Collected data:
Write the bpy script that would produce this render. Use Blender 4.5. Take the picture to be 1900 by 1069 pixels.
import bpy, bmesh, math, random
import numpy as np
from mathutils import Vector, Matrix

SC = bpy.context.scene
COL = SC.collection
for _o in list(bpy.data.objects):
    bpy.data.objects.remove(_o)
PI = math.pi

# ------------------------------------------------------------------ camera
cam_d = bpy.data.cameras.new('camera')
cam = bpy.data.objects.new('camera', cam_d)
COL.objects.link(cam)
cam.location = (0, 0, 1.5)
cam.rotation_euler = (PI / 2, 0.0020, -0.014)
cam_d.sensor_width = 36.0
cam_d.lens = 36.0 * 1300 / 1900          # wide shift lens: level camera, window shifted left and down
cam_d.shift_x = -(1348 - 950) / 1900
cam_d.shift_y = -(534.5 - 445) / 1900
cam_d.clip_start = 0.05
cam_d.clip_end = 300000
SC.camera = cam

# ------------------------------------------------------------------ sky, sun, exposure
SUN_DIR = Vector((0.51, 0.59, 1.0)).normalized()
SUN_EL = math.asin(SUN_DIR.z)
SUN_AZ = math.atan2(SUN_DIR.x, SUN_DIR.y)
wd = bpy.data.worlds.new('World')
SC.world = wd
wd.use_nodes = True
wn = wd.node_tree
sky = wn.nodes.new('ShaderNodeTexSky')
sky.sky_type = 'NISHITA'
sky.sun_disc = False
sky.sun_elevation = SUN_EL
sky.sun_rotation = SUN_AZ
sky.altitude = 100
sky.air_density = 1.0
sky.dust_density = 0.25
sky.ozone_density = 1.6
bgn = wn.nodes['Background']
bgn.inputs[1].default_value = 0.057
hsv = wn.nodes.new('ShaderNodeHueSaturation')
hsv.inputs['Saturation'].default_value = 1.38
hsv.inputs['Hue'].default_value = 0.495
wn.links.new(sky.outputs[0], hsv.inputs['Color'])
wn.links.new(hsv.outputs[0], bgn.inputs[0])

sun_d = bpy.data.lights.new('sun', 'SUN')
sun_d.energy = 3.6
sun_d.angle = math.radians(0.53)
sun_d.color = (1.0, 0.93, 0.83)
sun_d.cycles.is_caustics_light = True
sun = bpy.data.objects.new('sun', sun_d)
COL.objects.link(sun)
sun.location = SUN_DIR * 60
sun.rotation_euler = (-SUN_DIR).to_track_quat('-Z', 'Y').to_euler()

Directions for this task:
Write out the whole listing again. Match it word for word.

Exercise output:
Write the bpy script that would produce this render. Use Blender 4.5. Take the picture to be 1900 by 1069 pixels.
import bpy, bmesh, math, random
import numpy as np
from mathutils import Vector, Matrix

SC = bpy.context.scene
COL = SC.collection
for _o in list(bpy.data.objects):
    bpy.data.objects.remove(_o)
PI = math.pi

# ------------------------------------------------------------------ camera
cam_d = bpy.data.cameras.new('camera')
cam = bpy.data.objects.new('camera', cam_d)
COL.objects.link(cam)
cam.location = (0, 0, 1.5)
cam.rotation_euler = (PI / 2, 0.0020, -0.014)
cam_d.sensor_width = 36.0
cam_d.lens = 36.0 * 1300 / 1900          # wide shift lens: level camera, window shifted left and down
cam_d.shift_x = -(1348 - 950) / 1900
cam_d.shift_y = -(534.5 - 445) / 1900
cam_d.clip_start = 0.05
cam_d.clip_end = 300000
SC.camera = cam

# ------------------------------------------------------------------ sky, sun, exposure
SUN_DIR = Vector((0.51, 0.59, 1.0)).normalized()
SUN_EL = math.asin(SUN_DIR.z)
SUN_AZ = math.atan2(SUN_DIR.x, SUN_DIR.y)
wd = bpy.data.worlds.new('World')
SC.world = wd
wd.use_nodes = True
wn = wd.node_tree
sky = wn.nodes.new('ShaderNodeTexSky')
sky.sky_type = 'NISHITA'
sky.sun_disc = False
sky.sun_elevation = SUN_EL
sky.sun_rotation = SUN_AZ
sky.altitude = 100
sky.air_density = 1.0
sky.dust_density = 0.25
sky.ozone_density = 1.6
bgn = wn.nodes['Background']
bgn.inputs[1].default_value = 0.057
hsv = wn.nodes.new('ShaderNodeHueSaturation')
hsv.inputs['Saturation'].default_value = 1.38
hsv.inputs['Hue'].default_value = 0.495
wn.links.new(sky.outputs[0], hsv.inputs['Color'])
wn.links.new(hsv.outputs[0], bgn.inputs[0])

sun_d = bpy.data.lights.new('sun', 'SUN')
sun_d.energy = 3.6
sun_d.angle = math.radians(0.53)
sun_d.color = (1.0, 0.93, 0.83)
sun_d.cycles.is_caustics_light = True
sun = bpy.data.objects.new('sun', sun_d)
COL.objects.link(sun)
sun.location = SUN_DIR * 60
sun.rotation_euler = (-SUN_DIR).to_track_quat('-Z', 'Y').to_euler()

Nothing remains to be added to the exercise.